Redesigning crucial A361 near Frome 'unlikely' to prevent future crashes, says Somerset Council

By Daniel Mumby - Local Democracy Reporter

28th May 2024 | Local News

The bypass has been the scene of three deaths in the last ten months (image via Google Maps)
The bypass has been the scene of three deaths in the last ten months (image via Google Maps)

Making changes to the layout of a key road near Frome is "unlikely to be successful" in preventing future deaths or injuries, Somerset Council has claimed.

The A361 Frome bypass, which lies at the eastern edge of the town, has been the scene of three deaths in the last ten months – the most recent being 25-year-old Natasha Poore on the evening on April 8.

Somerton and Frome MP Sarah Dyke has met with senior figures from Somerset Council and Avon and Somerset Constabulary to discuss how future deaths and injuries can be prevented, including potential improvements to the road.

The council has now stated that any engineering work on the road is unlikely to reduce the number of deaths or injuries – though it will continue to analyse the collision data before any final decision is taken.

The Frome bypass is one of the busiest roads in Somerset, carrying traffic from in and around Frome as well as lorries from the numerous quarries to the west and serving as a main link to the neighbouring town of Trowbridge.

The road may have to handle additional traffic in the coming years in light of the existing housing growth at the southern edge of Frome and the proposed Selwood Garden Community of an additional 1,700 new homes.

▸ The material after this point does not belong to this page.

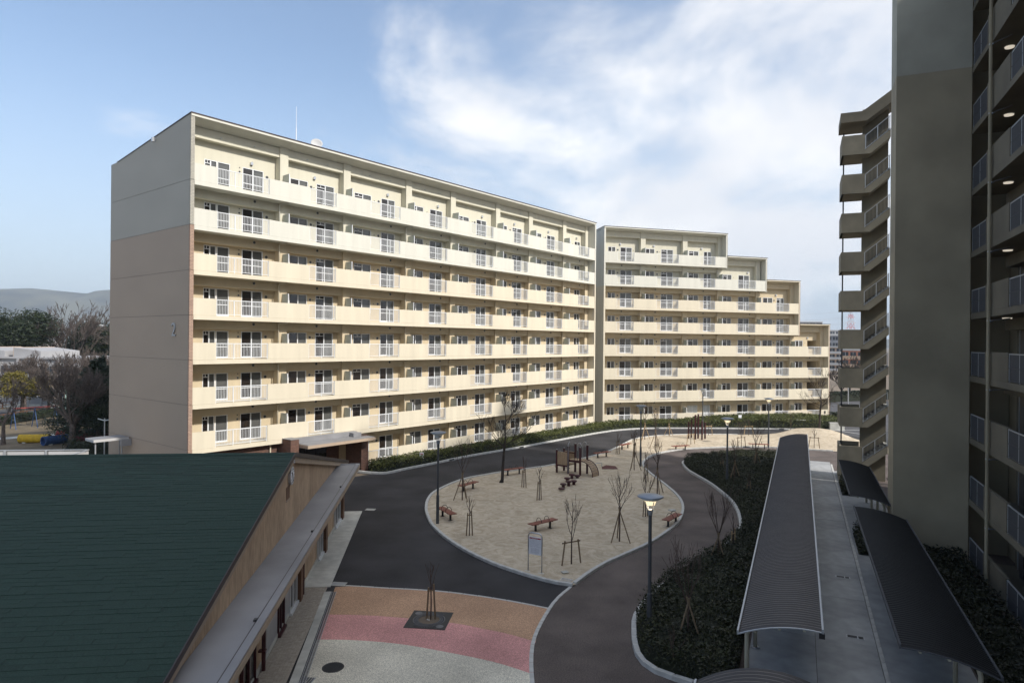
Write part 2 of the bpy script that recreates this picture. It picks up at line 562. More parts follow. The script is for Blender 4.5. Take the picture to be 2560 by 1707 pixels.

A council spokesman said: "Following the four tragic incidents which have led to the deaths of five people in road collisions on the Frome bypass since 2019, we have worked with the police to understand the circumstances and what might be done to reduce the likelihood of such events happening again.

"The detailed assessment of the data highlights that the circumstances of the collisions tend to show that road user behaviour is a key element of why the collisions have been occurring.

"We are aware that investigations are ongoing especially into the most recent collision, and the outcome of these will inform future assessments.

"At this stage, the evidence we have suggests that road safety engineering is unlikely to be successful in reducing the future chances of further similar collisions happening on the bypass.

"We are, however, analysing the collision data, including that from the latest tragic incident at the A361/A362 junction, to understand why the cluster of collisions here have occurred.

"This will then allow us to develop plans to improve the junction within a future road safety engineering scheme.

"We are also being supported by the police in carrying out enforcement along the bypass to help change road user behaviours that contribute to collisions happening."

Away from the junction itself, the Frome Missing Links project has been looking at delivering a safe active travel route from the Edmund Park estate under the road and railway line, linking up with national cycle network route 24 towards Longleat.